AIM OF THE EXERCISE:
Your task is to reproduce, verbatim and without pictures, the lines from the opening of the listing through the line containing "random.seed(7)".

GIVEN DATA:

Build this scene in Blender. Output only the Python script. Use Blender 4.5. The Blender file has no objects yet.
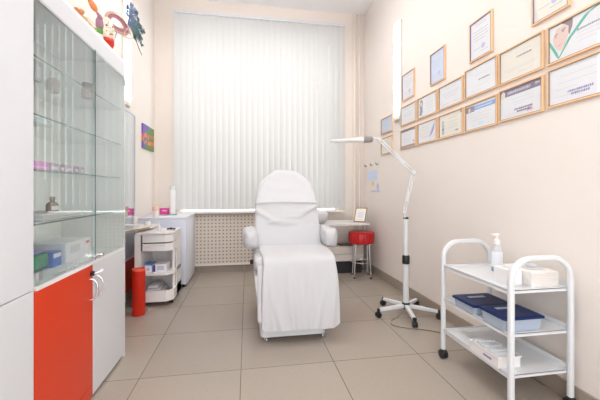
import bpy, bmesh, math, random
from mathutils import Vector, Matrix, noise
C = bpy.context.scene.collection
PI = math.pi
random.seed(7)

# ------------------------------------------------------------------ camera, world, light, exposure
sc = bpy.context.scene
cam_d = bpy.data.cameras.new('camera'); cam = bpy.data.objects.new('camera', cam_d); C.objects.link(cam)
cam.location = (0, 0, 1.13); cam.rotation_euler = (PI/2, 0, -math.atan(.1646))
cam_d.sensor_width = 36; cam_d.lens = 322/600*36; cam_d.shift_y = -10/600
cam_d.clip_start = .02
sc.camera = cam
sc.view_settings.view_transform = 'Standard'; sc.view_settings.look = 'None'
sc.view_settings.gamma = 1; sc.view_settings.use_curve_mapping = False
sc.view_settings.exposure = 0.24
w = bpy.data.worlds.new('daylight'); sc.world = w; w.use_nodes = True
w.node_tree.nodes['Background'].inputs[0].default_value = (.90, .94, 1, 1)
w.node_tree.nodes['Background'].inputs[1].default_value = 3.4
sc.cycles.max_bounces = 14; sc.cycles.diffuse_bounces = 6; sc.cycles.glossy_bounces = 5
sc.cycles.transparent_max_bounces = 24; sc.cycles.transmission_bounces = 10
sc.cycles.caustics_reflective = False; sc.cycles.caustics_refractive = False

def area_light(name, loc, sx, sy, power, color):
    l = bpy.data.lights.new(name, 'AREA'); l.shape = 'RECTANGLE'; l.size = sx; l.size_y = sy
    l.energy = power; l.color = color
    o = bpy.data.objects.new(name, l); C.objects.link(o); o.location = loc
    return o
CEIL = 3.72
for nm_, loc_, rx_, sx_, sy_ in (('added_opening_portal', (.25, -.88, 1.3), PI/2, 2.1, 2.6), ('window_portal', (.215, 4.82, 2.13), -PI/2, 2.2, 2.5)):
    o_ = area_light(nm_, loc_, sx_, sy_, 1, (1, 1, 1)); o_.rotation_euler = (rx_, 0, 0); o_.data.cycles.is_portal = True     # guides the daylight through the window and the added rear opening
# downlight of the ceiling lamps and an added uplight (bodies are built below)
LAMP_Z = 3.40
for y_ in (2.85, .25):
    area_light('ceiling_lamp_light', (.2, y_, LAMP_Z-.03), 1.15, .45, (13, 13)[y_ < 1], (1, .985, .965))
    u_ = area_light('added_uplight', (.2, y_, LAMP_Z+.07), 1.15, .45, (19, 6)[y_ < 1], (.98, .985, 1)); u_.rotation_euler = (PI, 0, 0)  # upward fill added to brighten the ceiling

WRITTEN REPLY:
Build this scene in Blender. Output only the Python script. Use Blender 4.5. The Blender file has no objects yet.
import bpy, bmesh, math, random
from mathutils import Vector, Matrix, noise
C = bpy.context.scene.collection
PI = math.pi
random.seed(7)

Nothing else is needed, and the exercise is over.